Фома Аквинат продолжал свои размышления даже в присутствии королей, он возвышался над землей, не обращая на них никакого внимания, или с простотой обращался за цитатами к семнадцативековой древности, как поворачиваются, чтобы взять с полки книгу. Он никогда не заботился о своем положении в мире, в пространстве или во времени. У нас больше нет такого прекрасного чувства вечности: мы ощущаем лишь Историю, — оптимистический идол, глотающий своих зачарованных приверженцев. Необходим удар кулаком по столу сыновей св. Доминика, который пробудил бы нас к Истине. Ибо она, — а не История — создает доминиканца.
Глава XIV
Процесс иезуита
В 1610 году, выступая в качестве сверхштатного трибунала Святой Инквизиции, досточтимые члены Парижского парламента объявили Общество Иисуса «достойным ненависти и дьявольским, совратителем юношества и врагом короля и государства». В момент, когда парламентские богословы разили Общество Иисуса этой анафемой, оно уже имело за плечами 70 лет существования и его сатанинский характер все еще ускользал от бдительности Церкви.

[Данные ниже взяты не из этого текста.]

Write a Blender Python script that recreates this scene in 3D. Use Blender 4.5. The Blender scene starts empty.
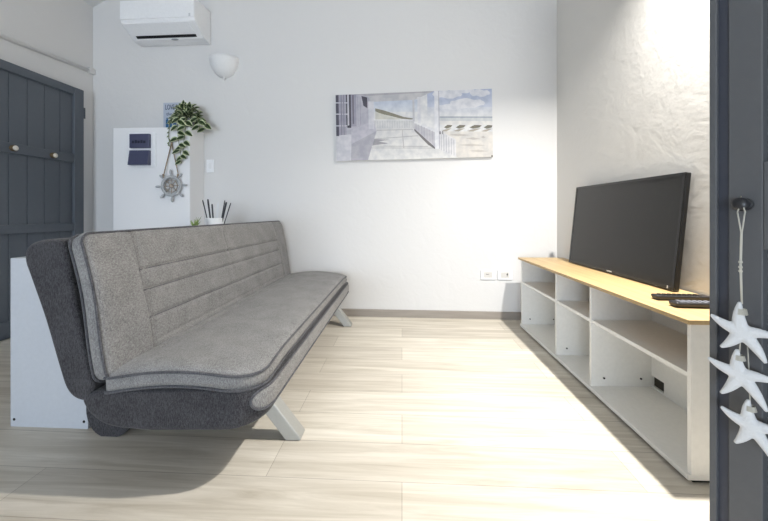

Но — для того, чтобы открыть ей глаза — последовали и другие осуждения, например, мнение д'Аламбера в статье Энциклопедии, которая начинается панегириком («ни одно религиозное общество не может похвалиться столь большим числом знаменитостей в области науки и искусства») и заканчивается обвинительной речью: «Нет такого злодеяния, какого не совершила бы эта порода людей. Добавлю, что нет такой ложной доктрины, какой она не учила бы». К запаху серы, обнаруженному парижским парламентом, примешивается душок уголовщины. Мишлэ, в лекциях во Французской Академии Наук, довершил портрет обвиняемого:
«Техника иезуитов была активной и мощной. Но она не произвела ничего живого. Ни одного человека за триста лет! В чем природа иезуита? Ее нет. Он пригоден на все: машина. Нет — вы не пришли из прошлого! Нет — вы не относитесь и к настоящему. Существуете ли вы? Нет. У вас только видимость существования. Если кто-то будет настаивать, если кому-то надо, чтобы вы были чем-то, я соглашусь, что вы — старое военное орудие, брандер эпохи Филиппа II!»
Нить утверждений несколько запутана, но приговор ясен: эти «знаменитости в науках и искусствах» (д'Аламбер), запятнанные преступлениями (научными и даже художественными), совратители юношества (парижский парламент), не люди (Мишлэ), но самое большее — обломки непобедимой Армады, не принадлежащие ни к прошлому, ни к настоящему. Да будут они извергнуты из рода человеческого!